Bob Dylan “Pat Garrett & Billy the Kid”

This is apparently the soundtrack record for the movie Pat Garrett & Billy the Kid (1973) which was directed by Sam Peckinpah and written by Rudy Wurlitzer—a movie I’m sure I’ve seen, but don’t remember too well (like, I didn’t even remember that James Coburn was in it, but there are credits on the back album cover. I love James Coburn). There is a scene I remember from a movie—and I’m not sure if it is this one—so maybe someone can help me out. A guy gets shot, and before he dies, his last words are something like, “I wish… wish…” Not sure if those are the words, or this is the movie, but it’s something that made a huge impression on me, that scene, and I hope to clear this up someday.

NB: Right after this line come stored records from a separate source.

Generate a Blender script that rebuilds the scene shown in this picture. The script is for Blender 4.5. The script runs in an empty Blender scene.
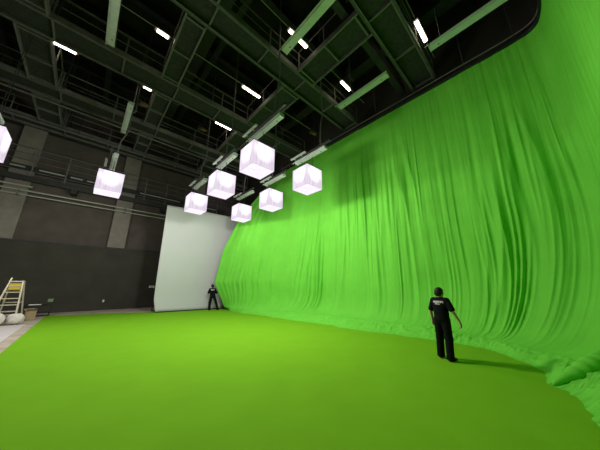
import bpy, math, random
import numpy as np
from mathutils import Vector, Matrix

random.seed(7)
RNG = np.random.RandomState(11)
C = bpy.context.scene.collection
PI = math.pi

# ------------------------------------------------------------------ materials
MATS = {}
def mat(name, col, rough=.7, metal=0., noise=0., nscale=8., bump=0., bscale=30., spec=.3):
    m = bpy.data.materials.new(name); m.use_nodes = True
    nt = m.node_tree; b = nt.nodes['Principled BSDF']
    b.inputs['Roughness'].default_value = rough
    b.inputs['Metallic'].default_value = metal
    b.inputs['Specular IOR Level'].default_value = spec
    b.inputs['Base Color'].default_value = (*col, 1)
    tc = nt.nodes.new('ShaderNodeTexCoord')
    if noise:
        n = nt.nodes.new('ShaderNodeTexNoise'); n.inputs['Scale'].default_value = nscale
        n.inputs['Detail'].default_value = 5
        r = nt.nodes.new('ShaderNodeValToRGB')
        r.color_ramp.elements[0].position = .3; r.color_ramp.elements[1].position = .7
        r.color_ramp.elements[0].color = (*[c*(1-noise) for c in col], 1)
        r.color_ramp.elements[1].color = (*[min(1, c*(1+noise)) for c in col], 1)
        nt.links.new(tc.outputs['Object'], n.inputs['Vector'])
        nt.links.new(n.outputs['Fac'], r.inputs['Fac'])
        nt.links.new(r.outputs['Color'], b.inputs['Base Color'])
    if bump:
        n2 = nt.nodes.new('ShaderNodeTexNoise'); n2.inputs['Scale'].default_value = bscale
        n2.inputs['Detail'].default_value = 4
        bp = nt.nodes.new('ShaderNodeBump'); bp.inputs['Strength'].default_value = bump
        bp.inputs['Distance'].default_value = .05
        nt.links.new(tc.outputs['Object'], n2.inputs['Vector'])
        nt.links.new(n2.outputs['Fac'], bp.inputs['Height'])
        nt.links.new(bp.outputs['Normal'], b.inputs['Normal'])
    MATS[name] = m
    return m

def emit(name, col, strength):
    m = bpy.data.materials.new(name); m.use_nodes = True
    nt = m.node_tree; nt.nodes.clear()
    e = nt.nodes.new('ShaderNodeEmission'); o = nt.nodes.new('ShaderNodeOutputMaterial')
    e.inputs['Color'].default_value = (*col, 1); e.inputs['Strength'].default_value = strength
    nt.links.new(e.outputs[0], o.inputs['Surface'])
    return m

M_CURT = mat('chroma_cloth', (.15, .55, .048), .85, noise=.05, nscale=1.2, bump=.08, bscale=3., spec=.12)
def cloth_pleats(m):
    # fine hanging pleats of the thin cloth, stretched along the drop
    nt = m.node_tree; N = nt.nodes.new; L = nt.links.new
    bp = [n for n in nt.nodes if n.type == 'BUMP'][0]
    tc = [n for n in nt.nodes if n.type == 'TEX_COORD'][0]
    mp = N('ShaderNodeMapping'); mp.inputs['Scale'].default_value = (5.5, .13, 1.)
    n = N('ShaderNodeTexNoise'); n.inputs['Scale'].default_value = 1.; n.inputs['Detail'].default_value = 3.; n.inputs['Distortion'].default_value = .3
    L(tc.outputs['UV'], mp.inputs['Vector']); L(mp.outputs[0], n.inputs['Vector'])
    b2 = N('ShaderNodeBump'); b2.inputs['Strength'].default_value = .62; b2.inputs['Distance'].default_value = .09
    L(n.outputs['Fac'], b2.inputs['Height']); L(b2.outputs['Normal'], bp.inputs['Normal'])
cloth_pleats(M_CURT)
M_CARP = mat('chroma_carpet', (.16, .39, .013), .95, noise=.04, nscale=1.5, bump=.12, bscale=2.0, spec=.05)
M_CONC = mat('concrete', (.42, .36, .28), .8, noise=.2, nscale=1.5, bump=.1)
M_WLOW = mat('wall_dark', (.046, .043, .032), .85, noise=.15, nscale=1.0)
M_WUP = mat('wall_brown', (.085, .07, .058), .9, noise=.15, nscale=1.3)
M_PIL = mat('pilaster_paint', (.20, .178, .15), .85, noise=.12, nscale=2.)
M_ROOF = mat('roof_dark', (.022, .02, .016), .95, noise=.4, nscale=.6)
M_STEEL = mat('steel_paint', (.13, .12, .115), .6, noise=.2, nscale=3.)
M_STEELD = mat('steel_dark', (.030, .031, .027), .6, noise=.25, nscale=3.)
M_GRATE = mat('grate_panel', (.030, .030, .026), .8, noise=.3, nscale=6.)
M_ALU = mat('alu_batten', (.50, .52, .48), .45, metal=.2, noise=.08, nscale=4.)
M_PIPE = mat('pale_pipe', (.34, .34, .28), .5, noise=.1)
M_BLACK = mat('black_metal', (.012, .012, .012), .5)
M_SCREEN = mat('white_screen_cloth', (.50, .51, .485), .9, noise=.02, nscale=.8, spec=.1)
M_LADDER = mat('ladder_alu', (.62, .54, .42), .45, metal=.2, noise=.1)
M_YEL = mat('yellow_plastic', (.55, .40, .03), .5)
M_BAG = mat('white_bag', (.6, .55, .50), .8, noise=.1, bump=.3, bscale=9.)
M_CARD = mat('cardboard', (.30, .22, .13), .85, noise=.1)
M_MAT = mat('pale_mat', (.55, .52, .49), .7, noise=.05, nscale=2.)
M_PLATE = mat('plate_white', (.8, .8, .78), .5)
M_SKIN = mat('skin', (.42, .23, .15), .55, noise=.06)
M_SHIRT = mat('black_cotton', (.006, .006, .0065), .9, noise=.2, bump=.2, bscale=12., spec=.1)
M_TROUS = mat('black_twill', (.006, .006, .0065), .9, noise=.2, bump=.2, bscale=10., spec=.1)
M_HAIR = mat('black_hair', (.008, .007, .006), .6, noise=.3, nscale=40.)
M_SHOE = mat('black_shoe', (.012, .012, .012), .5)
M_PRINT = mat('white_print', (.8, .76, .74), .8)
M_EYE = mat('eye_white', (.7, .7, .68), .3)
M_LIP = mat('lip', (.35, .13, .11), .5)
M_GREENB = mat('green_cloth_bundle', (.10, .42, .10), .85, bump=.3, bscale=8.)
M_TUBE = emit('lamp_tube', (1., .84, .64), 9.)
M_RUST = mat('rusty_motor', (.14, .07, .03), .7, noise=.3)

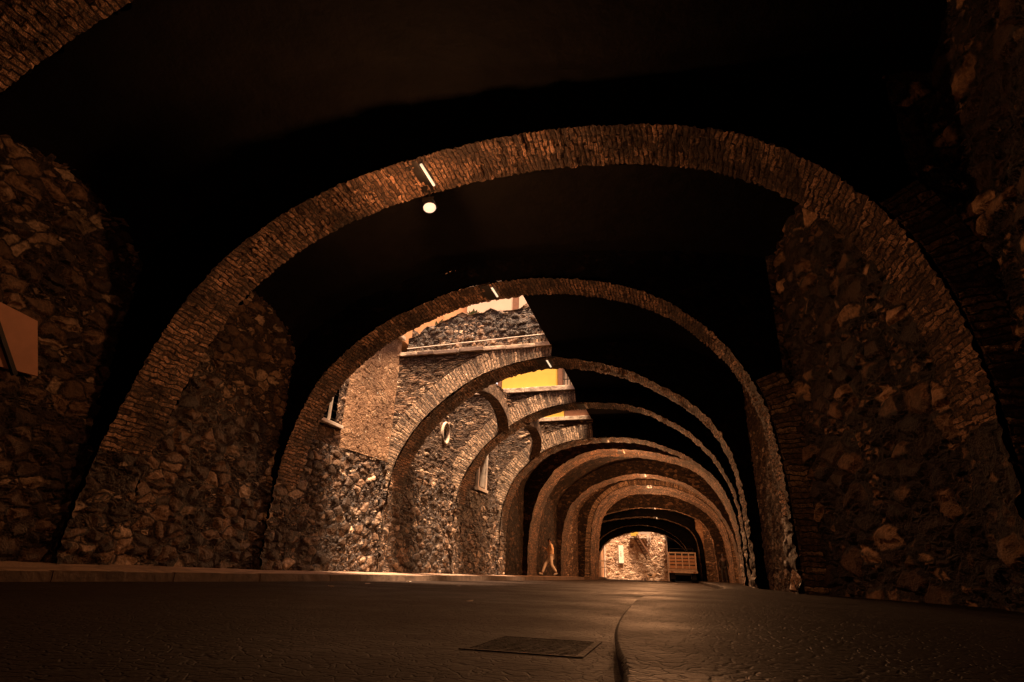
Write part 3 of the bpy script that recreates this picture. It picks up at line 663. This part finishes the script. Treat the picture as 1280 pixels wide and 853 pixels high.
# ------------------------------------------------------------------ tunnel lights
def crown(k, x):
    p = profiles[k]; i = np.argmin(abs(p[:, 0]-x)+ (p[:, 1] < 3)*9); return float(p[i, 1])
LX = {0: -3.2, 1: -3.4, 2: -3.55, 3: -3.2, 4: -2.75, 5: -2.5, 6: -2.2, 7: -1.6, 8: -1.5, 9: -1.5, 10: -1.5, 11: -2.4, 12: -2.6}
def add_light(x, y, z, power, cone=165, sm=6, r=.12, col=(1, .44, .18), tilt=(0, 0), kind='POINT'):
    li = bpy.data.lights.new('lamp_light', kind); li.energy = power; li.color = col; li.shadow_soft_size = r
    if kind == 'SPOT': li.spot_size = math.radians(cone); li.spot_blend = .3
    li.use_nodes = True; nt = li.node_tree; em = nt.nodes['Emission']
    fo = nt.nodes.new('ShaderNodeLightFalloff'); fo.inputs['Strength'].default_value = 1.0; fo.inputs['Smooth'].default_value = sm
    nt.links.new(fo.outputs['Quadratic'], em.inputs['Strength'])
    o = bpy.data.objects.new('lamp_light', li); COL.objects.link(o); o.location = (x, y, z); o.rotation_euler = (tilt[0], tilt[1], 0)
    return o
LAB = ['lamp fixture under the nearest arch', 'glowing floodlight and lit tube hanging under the first whole arch', 'lit tube fixture at the crown of the second arch', 'lit tube fixture at the crown of the parapet arch', 'tube fixture under the yellow wall arch',
       'tube fixture under the last open arch', 'tube fixture under the first dark tunnel arch', 'tube fixture at the crown of the arch beyond the walking person', 'tube fixture under the broad brick vault', 'tiny light on the thin far arch', 'tiny light on the low far arch', 'tiny light on the arch before the tunnel mouth']
PW = {0: 12, 1: 50, 2: 24, 3: 8, 4: 1.5, 5: 30, 6: 320, 7: 240, 8: 120, 9: 160, 10: 10, 11: 1}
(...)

A lot of this is the usual kind of wanky western soundtrack stuff I can do without, with fiddles and “traditional instruments”—there is even something that sounds like the dreaded “pan-flute.” The first song, “Main Title Theme (Billy)” is the kind of music that sounds like it’s celebrating the grandeur and mythology of “The West”—which just strikes me as so much bullshit. I guess I’m not much of a fan of the western genre, as the lies jump out like all political lies, and I don’t believe there was anything good about the old west, just a lot of slaughter, rape, and pillaging, bullies and blowhards, and disgusting behavior all around. I’m guessing Jim Jarmusch’s Dead Man gets about halfway closer than any other western. Anyway, “Knockin’ on Heaven’s Door” is a great, great song, and there’s a couple more here with Dylan singing (“Billy 4” and “Billy 7”) that make this record almost worthwhile.